Wednesday, 14 December 2011

first digital computer

                          Charles Shorb, an ISU graduate student, works on a nearly exact replica of the world's first electronic digital computer. (Photo by Gary Fandel, The Register)
                 Charles Shorb says getting a replica of the world's first electronic digital computer to work is a little like the time he rebuilt the engine of his 1980 Volkswagen Jetta. But at least there were directions for the Jetta.
             There are no similar instructions for assembling and tuning up the Atanasoff-Berry Computer. Shorb, fueled by Coca-Cola and Hostess Fruit Pies, has spent the last two months in the basement of Spedding Hall on the Iowa State University campus, sorting out a maze of wires, capacitors, resistors, vacuum tubes and rotating drums.
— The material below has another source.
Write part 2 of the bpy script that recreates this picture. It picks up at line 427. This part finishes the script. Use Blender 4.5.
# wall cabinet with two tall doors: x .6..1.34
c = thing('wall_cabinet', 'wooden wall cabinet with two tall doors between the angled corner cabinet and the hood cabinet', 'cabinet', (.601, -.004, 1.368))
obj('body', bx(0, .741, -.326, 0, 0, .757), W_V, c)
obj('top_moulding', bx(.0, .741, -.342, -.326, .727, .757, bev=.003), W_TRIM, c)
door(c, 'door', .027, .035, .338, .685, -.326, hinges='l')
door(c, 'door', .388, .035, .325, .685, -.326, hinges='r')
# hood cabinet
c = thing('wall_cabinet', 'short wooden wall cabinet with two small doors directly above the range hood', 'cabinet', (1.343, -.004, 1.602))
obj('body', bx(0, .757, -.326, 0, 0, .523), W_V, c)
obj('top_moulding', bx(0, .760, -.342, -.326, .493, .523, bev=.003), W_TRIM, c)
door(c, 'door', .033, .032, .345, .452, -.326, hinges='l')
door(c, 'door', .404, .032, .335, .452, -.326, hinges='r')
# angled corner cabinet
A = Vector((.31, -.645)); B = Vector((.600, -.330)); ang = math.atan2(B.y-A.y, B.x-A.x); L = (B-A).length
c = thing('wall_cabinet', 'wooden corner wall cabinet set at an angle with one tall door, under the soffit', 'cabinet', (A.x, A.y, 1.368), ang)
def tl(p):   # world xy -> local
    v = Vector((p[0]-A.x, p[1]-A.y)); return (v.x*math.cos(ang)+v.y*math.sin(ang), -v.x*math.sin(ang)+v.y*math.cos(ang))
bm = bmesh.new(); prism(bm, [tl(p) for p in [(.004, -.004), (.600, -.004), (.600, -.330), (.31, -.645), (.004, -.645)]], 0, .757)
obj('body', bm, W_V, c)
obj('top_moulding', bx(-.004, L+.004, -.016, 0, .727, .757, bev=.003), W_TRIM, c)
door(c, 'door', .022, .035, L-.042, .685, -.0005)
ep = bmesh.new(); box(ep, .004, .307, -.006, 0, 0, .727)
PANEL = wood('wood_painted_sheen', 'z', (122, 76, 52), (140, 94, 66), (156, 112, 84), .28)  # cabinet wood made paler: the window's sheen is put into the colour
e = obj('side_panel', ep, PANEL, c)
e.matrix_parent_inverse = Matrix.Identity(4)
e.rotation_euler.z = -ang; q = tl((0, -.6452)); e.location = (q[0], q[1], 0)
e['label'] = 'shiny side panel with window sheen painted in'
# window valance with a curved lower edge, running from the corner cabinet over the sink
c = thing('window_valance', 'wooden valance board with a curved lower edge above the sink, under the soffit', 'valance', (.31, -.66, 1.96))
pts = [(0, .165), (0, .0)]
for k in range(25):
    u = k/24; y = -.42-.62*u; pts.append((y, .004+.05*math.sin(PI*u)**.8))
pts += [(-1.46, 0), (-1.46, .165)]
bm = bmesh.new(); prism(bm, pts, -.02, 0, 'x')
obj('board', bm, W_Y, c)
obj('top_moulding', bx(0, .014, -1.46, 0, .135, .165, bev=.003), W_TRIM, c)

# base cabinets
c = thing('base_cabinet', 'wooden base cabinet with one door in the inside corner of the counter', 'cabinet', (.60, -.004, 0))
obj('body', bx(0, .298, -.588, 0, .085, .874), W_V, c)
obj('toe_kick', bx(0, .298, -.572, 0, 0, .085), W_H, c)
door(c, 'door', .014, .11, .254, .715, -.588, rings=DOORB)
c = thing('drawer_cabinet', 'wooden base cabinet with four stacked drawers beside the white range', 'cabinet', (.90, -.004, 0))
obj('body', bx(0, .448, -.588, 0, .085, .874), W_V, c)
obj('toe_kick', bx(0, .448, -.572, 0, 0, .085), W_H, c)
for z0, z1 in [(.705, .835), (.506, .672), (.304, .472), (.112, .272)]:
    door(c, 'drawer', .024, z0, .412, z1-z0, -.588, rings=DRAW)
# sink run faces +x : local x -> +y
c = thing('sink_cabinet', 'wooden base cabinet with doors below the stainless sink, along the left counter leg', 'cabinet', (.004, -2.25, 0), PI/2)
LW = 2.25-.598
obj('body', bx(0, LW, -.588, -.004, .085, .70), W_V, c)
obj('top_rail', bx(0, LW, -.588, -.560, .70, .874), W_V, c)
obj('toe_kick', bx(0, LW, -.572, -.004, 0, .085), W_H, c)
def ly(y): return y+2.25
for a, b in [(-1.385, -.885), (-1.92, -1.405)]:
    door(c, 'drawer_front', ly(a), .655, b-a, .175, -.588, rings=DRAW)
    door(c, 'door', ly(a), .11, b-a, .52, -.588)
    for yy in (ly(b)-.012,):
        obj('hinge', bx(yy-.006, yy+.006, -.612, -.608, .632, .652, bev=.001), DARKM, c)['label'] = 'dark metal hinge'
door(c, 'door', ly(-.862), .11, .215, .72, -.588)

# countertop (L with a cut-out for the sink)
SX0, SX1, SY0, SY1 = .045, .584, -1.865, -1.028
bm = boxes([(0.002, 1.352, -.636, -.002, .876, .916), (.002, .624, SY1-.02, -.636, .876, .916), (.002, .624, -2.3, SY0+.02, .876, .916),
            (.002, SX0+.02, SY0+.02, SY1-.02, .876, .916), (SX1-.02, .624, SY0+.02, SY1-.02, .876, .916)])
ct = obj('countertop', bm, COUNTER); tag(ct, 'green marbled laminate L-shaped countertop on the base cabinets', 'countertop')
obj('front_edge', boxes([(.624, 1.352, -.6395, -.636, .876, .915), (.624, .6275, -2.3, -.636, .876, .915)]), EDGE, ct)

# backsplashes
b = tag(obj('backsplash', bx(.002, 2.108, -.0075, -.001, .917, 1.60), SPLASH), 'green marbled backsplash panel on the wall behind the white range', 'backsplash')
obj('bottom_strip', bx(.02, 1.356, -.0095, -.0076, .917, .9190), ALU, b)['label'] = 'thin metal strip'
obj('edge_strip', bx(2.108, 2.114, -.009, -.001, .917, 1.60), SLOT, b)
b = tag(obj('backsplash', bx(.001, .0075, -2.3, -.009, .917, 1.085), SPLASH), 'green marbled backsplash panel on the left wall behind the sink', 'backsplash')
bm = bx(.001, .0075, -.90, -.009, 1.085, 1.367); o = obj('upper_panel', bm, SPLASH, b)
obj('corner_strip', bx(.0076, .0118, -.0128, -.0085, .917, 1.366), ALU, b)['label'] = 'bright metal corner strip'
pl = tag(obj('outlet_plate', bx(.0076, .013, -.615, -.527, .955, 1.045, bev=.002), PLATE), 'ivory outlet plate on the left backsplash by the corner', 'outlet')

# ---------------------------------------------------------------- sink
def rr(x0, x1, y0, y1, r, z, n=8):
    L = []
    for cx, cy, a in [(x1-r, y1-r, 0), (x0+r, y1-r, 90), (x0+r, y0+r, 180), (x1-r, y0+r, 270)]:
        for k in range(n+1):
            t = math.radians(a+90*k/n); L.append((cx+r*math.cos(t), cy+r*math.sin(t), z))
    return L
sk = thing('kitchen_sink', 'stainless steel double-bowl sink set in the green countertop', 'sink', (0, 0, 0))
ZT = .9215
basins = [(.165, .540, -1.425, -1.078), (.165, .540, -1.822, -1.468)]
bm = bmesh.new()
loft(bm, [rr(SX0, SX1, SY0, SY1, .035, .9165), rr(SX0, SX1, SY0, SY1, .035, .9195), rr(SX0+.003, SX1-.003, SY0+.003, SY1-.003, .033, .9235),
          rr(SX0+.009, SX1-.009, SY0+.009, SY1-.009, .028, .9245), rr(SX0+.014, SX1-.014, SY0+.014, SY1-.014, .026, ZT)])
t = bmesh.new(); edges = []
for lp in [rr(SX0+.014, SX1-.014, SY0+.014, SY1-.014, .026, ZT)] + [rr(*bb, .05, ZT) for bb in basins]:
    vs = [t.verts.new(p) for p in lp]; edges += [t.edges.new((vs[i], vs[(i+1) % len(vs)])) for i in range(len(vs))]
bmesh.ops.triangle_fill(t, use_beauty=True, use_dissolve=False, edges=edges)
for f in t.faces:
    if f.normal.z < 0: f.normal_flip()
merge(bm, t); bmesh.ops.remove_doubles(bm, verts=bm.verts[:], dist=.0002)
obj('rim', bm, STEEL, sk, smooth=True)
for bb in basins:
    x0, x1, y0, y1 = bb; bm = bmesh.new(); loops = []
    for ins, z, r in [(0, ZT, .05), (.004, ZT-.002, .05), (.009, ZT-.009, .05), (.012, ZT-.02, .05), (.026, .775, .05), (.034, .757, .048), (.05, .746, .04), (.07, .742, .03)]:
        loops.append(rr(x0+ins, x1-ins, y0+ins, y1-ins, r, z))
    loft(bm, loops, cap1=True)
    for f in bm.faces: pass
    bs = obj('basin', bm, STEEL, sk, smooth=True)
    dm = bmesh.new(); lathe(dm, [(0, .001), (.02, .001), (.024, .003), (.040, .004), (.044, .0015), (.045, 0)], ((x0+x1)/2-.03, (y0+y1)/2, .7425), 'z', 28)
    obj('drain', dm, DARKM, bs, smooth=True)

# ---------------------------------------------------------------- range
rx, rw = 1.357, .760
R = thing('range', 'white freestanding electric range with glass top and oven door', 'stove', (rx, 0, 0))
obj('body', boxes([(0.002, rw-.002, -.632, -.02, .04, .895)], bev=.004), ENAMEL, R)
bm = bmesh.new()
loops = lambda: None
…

He's nearly finished the job.
"The logic runs, and we can demonstrate it and the memory works. . . . That proves the concept," said John Gustafson, who is overseeing Shorb's work. Gustafson is an ISU professor and researcher at the Ames Laboratory, a federal installation operated by the university.
The success so far is largely thanks to Shorb, Gustafson said. "Charles produces the work of three engineers."

                The pleasure's all his, said Shorb, who turns 27 this week. The ISU computer science graduate student told computer chip maker Intel it will have to wait until September for him to start his new job so he can spend the summer working out the computers kinks. If Intel hadn't delayed his start date, Shorb said, he would have turned down the job in a second. "How many times in my life am I going to be able to work on the first computer?" he asked. When the replica goes on display, "I'm going to be able to say I made that thing work."


What Shorb is fixing is a nearly exact replica of the computer built in the late 1930s by ISU mathematics professor John Vincent Atanasoff and graduate student Clifford Berry. The complex, desk-sized machine was designed to solve 29 simultaneous equations with 29 unknowns, but in actual operation solved just five equations with five unknowns.